The following year, in 1978, a bulletin arrived from the Sandinista networks in Central America calling for immediate action and support for the Nicaraguan revolution. People started to leave the centro to actively participate in the Sandinista guerrilla offensive. Gato and Roberto Vargas were invited by the World Peace Council to attend a conference on "Racism and Racial Discrimination" in Basel, Switzerland and a few months later, Gato boarded a plane to Panama to attend a solidarity meeting with Nicaragua representatives. After this he went to Costa Rica and met with Daniel Ortega Saveedra and Victor Tirado Lopez, two principal leaders of the Sandinista Liberation Front (FSLN) and was named as the official Bay Area FSLN representative. At the Centro, Vargas and others had departed and were on their way to Managua.

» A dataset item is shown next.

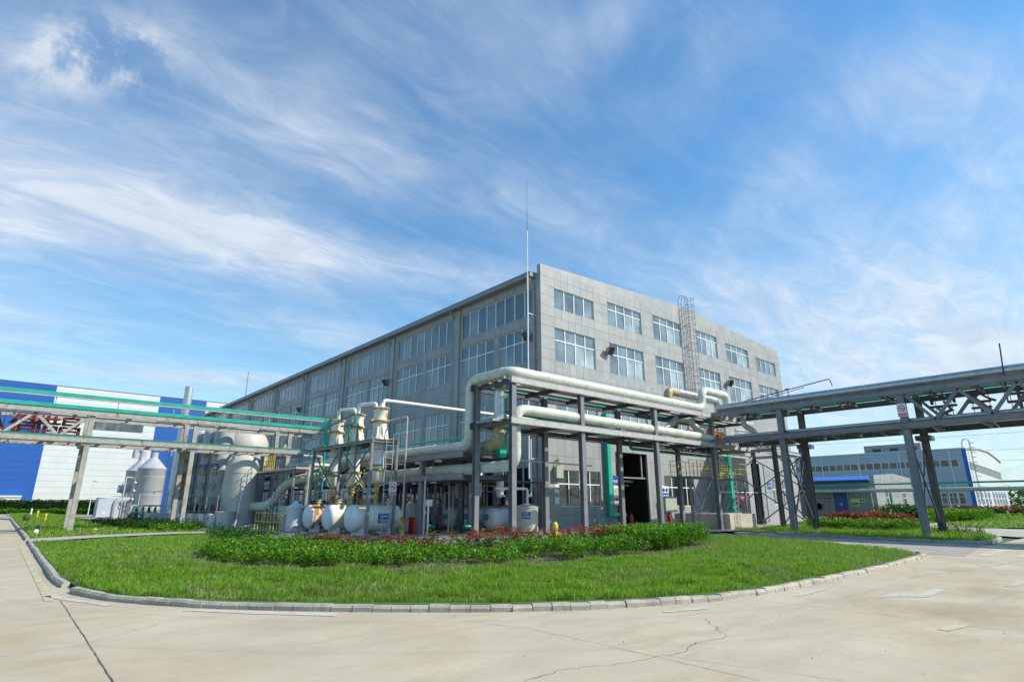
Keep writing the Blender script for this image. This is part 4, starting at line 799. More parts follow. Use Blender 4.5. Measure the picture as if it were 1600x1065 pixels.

Murguia was left with managing Centro affairs and heading the Nicaraguan and Salvadorean Solidarity Committee; later, he headed to Central America leaving the cultural center in the hands of Alfonso Maciel, a relatively new artist in the Mission.
When the Pocho-Che cadre reunited in '79, having come home from the Nicaraguan offensive they found that the Centro had been transformed, had a new director; to their surprise, they also found that their political activities had been denounced in one of the major local art tabloids--City Arts monthly. Murguia recalls:
"It was the biggest mistake—how the separation was made. The Centro was turned over to someone who had no political experience and who, in fact, would up being a staunch reactionary who denounced us to the State Department. He wrote in City Arts that the Nicaraguan government had divided the Mission and that he was able to unify it by expelling politics from the Mission Cultural Center."
The tropical vision had met its odd end at the highest peak of its development -- the actual participation of Latino Mission poets in Nicaraguan revolutionary practice. By the end of the seventies, the Pocho-Che affiliates went back to their apartments in the Mission wondering what had gone wrong. Everything that they had labored for the last decade seemed to slip away. The Mission Cultural center was hostile territory, their make-shift books and tabloids and presses were out of print, the green tropicalismo wavered and faded. In 1980 Pocho-Che finally disbanded and within a short time, Roberto Vargas moved to Washington D.C. as Nicaragua's cultural attach and Gato went underground in the Mission and co-founded a new group, The Roque Dalton Cultural Brigade, with Magaly Fernandez and colleagues such as Wilfredo Castaño, Jack Hirshman, Jorge Herrera, myself, Francisco X. Alarcon, Victor Martinez and Tina Alvarez. The Pocho-Che poets had accomplished much. What new missions would rise from the ashes?
excerpted from "Riffs on Mission District Raza Writers," in Reclaiming San Francisco: History, Politics, Culture City Lights Books, San Francisco, CA, 1998.
The Tropicalized Mission Palms
The new tropical mission begins with the image of a palm tree as it sways over Alejandro Murgía's apartment. "Gato" Murguia, publishes "Palms outside my window" in Time to Greeze, the landmark anthology edited by the Mission poets of the Pocho-Che Collective in 1974.
The palm tree is the radical image, the voice and language that heightens and colors the new vision, the new Latino aesthetic mission — a tropicalization of our lives. A new poetics of political, cultural and literary "greenness" emerges with the new works of the Pocho-Che poets, underscored by Victor Hernandez-Cruz's own book, Tropicalization, published in the same year.
The tropical metaphor refracts our world -- tropical peoples stripped of their homelands - purple corduroys, saris, Sonora ranch hats, black shawls, pedal-pushers, sawed of levis pants, catholic pleated dresses, khaki trench coats, flowered muslin tank tops, laundry pressed polyester slacks, maroon turbans, Club jackets, Latino/as, Filipinos, Afro-Americans, Cubans, Asians and Indians. Hindi, Samoan, Tongan, Chicana and Salvadoreña talk, all in a be-bop stream of "green" sounds, neon and elastic, polished, bilingual and re-souled with adolescent first generation speech play, Nicaragüense, Salvadoreño, Guatemalteco, Hondureña, Peruana, Brasileira and Chicana rap. There is a palm tree outside our windows, the Pocho-Che poets seemed to say, we are that green barrio palm, we are that green earth flame star sparkle.